EXERCISE
Take the line containing "Model this scene", the line containing "random.seed(7)", and all lines between them, and transcribe them exactly. Leave out pictures.

-- START SOURCE MATERIAL --

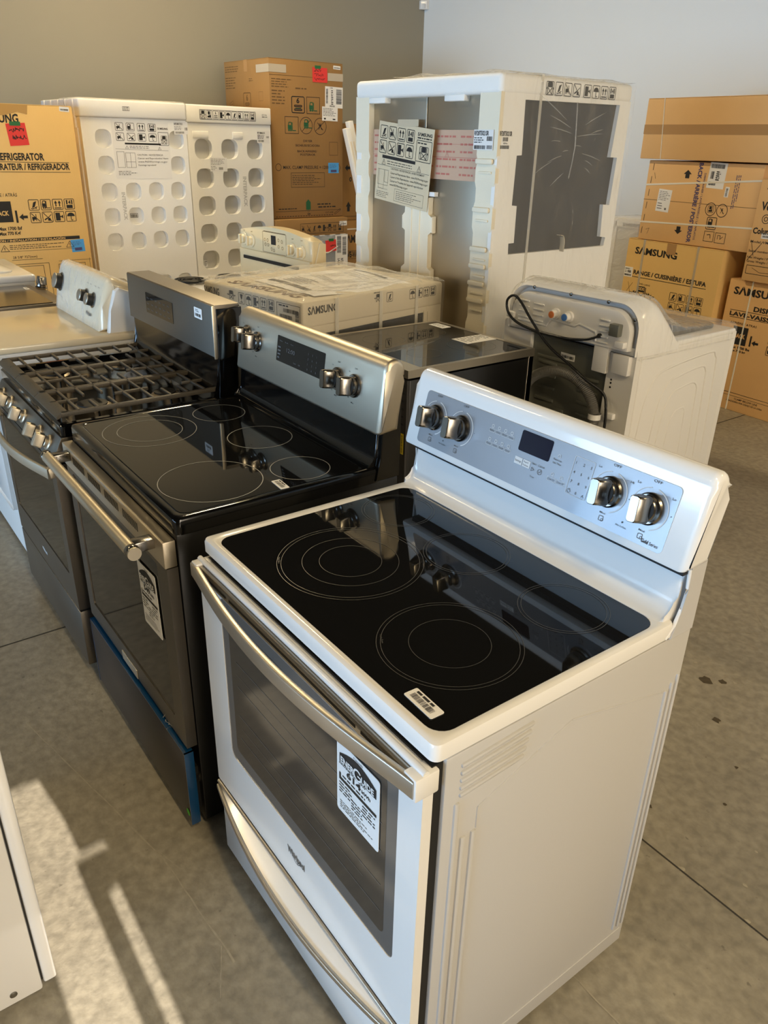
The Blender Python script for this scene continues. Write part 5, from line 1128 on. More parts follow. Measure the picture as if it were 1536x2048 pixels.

-- END SOURCE MATERIAL --
-- START SOURCE MATERIAL --

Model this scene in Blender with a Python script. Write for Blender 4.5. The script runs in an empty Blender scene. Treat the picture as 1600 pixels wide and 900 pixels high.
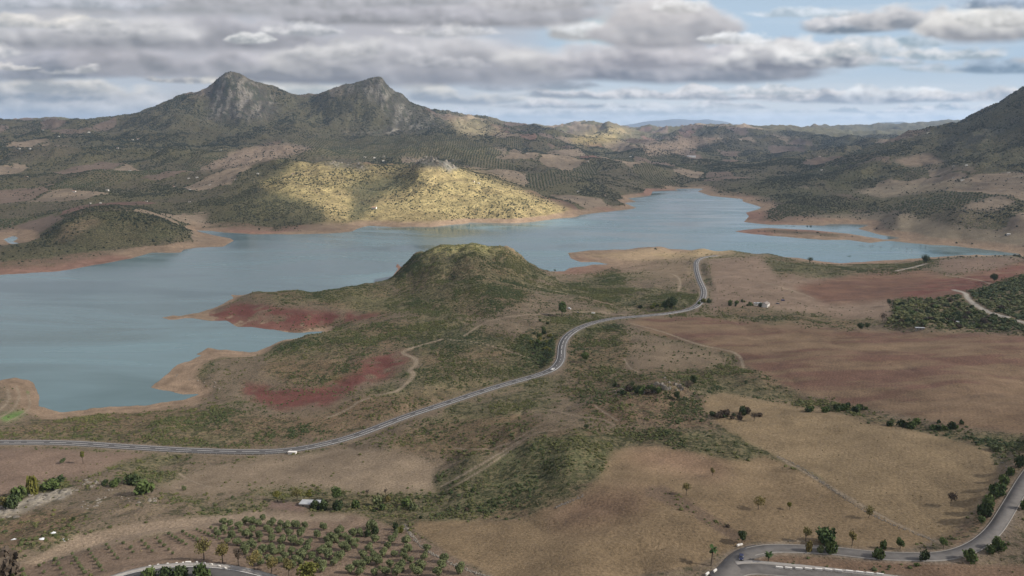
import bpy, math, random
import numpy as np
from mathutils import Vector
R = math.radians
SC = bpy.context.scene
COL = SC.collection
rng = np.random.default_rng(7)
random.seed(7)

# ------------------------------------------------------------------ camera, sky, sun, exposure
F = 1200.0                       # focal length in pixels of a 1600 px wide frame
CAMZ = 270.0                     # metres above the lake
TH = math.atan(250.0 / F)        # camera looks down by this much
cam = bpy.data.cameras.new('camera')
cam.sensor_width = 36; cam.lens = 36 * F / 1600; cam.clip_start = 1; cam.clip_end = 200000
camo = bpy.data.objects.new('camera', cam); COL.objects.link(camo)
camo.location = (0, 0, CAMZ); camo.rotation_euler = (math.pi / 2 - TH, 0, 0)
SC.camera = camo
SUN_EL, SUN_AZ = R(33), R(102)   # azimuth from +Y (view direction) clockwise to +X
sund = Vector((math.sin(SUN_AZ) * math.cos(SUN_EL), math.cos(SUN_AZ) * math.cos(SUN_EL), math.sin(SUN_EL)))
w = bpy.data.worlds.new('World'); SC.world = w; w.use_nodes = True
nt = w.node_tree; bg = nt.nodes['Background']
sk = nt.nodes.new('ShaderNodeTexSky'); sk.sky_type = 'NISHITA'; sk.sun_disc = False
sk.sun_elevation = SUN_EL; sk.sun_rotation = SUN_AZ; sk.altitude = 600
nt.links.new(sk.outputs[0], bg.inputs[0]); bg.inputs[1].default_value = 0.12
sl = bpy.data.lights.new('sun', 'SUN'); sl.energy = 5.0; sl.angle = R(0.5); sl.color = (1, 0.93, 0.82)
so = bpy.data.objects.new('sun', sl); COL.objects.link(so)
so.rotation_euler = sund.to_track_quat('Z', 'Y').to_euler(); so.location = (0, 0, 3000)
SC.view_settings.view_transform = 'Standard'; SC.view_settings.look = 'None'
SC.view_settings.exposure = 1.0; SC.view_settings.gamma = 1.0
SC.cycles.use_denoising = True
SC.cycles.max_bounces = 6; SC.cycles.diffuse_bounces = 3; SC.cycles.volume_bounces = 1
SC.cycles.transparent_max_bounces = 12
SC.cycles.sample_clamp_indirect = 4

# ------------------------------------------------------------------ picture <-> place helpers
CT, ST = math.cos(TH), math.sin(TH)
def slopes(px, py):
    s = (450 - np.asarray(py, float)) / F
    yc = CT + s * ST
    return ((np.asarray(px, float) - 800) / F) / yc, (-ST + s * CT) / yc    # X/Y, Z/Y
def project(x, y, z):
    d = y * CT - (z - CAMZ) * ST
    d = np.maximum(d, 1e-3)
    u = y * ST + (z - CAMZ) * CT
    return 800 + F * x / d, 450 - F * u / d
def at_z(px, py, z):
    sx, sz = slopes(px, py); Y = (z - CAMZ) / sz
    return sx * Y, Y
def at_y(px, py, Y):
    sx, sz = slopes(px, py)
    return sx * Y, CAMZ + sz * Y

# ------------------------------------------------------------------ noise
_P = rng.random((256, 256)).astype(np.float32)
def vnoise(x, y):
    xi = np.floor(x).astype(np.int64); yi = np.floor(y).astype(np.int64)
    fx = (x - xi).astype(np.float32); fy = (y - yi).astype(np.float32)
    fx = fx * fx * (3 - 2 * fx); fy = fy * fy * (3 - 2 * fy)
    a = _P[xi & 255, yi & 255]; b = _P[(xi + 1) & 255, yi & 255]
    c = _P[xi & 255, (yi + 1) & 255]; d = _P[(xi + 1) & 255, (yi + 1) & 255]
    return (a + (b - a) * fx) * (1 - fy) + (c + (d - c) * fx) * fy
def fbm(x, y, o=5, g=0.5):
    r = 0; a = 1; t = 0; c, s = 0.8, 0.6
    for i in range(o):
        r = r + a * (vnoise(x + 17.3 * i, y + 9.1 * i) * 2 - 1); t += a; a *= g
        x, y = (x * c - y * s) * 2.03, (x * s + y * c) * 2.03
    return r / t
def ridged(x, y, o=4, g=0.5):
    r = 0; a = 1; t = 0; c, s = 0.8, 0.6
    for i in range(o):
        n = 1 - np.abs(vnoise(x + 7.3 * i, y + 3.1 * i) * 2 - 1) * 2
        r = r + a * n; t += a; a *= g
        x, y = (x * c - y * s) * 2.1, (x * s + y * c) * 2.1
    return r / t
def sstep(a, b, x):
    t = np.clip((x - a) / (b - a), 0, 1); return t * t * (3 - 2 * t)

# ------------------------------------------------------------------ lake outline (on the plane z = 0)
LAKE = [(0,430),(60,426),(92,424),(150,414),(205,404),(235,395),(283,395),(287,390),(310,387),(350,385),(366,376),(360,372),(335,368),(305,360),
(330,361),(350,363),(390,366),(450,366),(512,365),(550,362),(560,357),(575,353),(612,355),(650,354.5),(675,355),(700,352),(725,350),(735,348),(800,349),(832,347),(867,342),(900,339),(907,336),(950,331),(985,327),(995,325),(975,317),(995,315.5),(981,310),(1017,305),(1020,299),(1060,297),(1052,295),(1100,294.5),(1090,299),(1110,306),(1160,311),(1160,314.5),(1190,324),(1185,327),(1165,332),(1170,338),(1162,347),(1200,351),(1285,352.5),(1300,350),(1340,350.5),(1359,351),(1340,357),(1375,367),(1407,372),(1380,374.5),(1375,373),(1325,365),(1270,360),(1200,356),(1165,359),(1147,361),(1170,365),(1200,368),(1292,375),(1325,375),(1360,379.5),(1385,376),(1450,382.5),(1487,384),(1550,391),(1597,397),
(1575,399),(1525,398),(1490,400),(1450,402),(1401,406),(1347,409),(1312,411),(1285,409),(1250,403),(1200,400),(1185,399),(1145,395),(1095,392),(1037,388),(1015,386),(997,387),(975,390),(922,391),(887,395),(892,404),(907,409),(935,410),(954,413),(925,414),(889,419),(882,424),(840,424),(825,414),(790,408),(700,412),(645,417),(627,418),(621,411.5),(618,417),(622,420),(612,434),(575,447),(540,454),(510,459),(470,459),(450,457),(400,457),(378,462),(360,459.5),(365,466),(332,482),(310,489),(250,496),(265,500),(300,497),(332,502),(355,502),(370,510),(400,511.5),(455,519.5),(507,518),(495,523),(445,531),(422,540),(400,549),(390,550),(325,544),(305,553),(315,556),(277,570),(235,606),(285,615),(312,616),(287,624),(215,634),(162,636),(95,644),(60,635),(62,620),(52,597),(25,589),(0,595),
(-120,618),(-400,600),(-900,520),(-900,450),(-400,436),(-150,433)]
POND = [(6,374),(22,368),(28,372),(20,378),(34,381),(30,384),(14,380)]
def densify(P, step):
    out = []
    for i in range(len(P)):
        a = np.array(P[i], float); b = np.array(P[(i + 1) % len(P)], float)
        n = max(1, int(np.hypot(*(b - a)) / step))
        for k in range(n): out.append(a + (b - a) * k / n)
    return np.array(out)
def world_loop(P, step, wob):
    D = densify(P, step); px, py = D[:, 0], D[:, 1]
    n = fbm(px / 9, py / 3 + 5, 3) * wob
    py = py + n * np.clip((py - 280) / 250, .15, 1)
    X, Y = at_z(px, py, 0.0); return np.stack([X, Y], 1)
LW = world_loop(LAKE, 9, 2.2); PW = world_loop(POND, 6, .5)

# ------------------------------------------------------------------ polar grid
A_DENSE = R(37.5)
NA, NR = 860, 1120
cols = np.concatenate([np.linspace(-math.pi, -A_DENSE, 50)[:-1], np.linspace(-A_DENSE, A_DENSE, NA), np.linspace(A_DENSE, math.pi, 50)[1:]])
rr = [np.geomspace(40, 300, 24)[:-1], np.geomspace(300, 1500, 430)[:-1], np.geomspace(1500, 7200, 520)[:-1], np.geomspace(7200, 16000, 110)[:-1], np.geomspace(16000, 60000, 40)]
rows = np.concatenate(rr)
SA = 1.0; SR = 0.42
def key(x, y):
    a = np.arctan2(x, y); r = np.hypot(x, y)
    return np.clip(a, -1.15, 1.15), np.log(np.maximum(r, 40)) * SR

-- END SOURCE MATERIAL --

EXERCISE OUTPUT
Model this scene in Blender with a Python script. Write for Blender 4.5. The script runs in an empty Blender scene. Treat the picture as 1600 pixels wide and 900 pixels high.
import bpy, math, random
import numpy as np
from mathutils import Vector
R = math.radians
SC = bpy.context.scene
COL = SC.collection
rng = np.random.default_rng(7)
random.seed(7)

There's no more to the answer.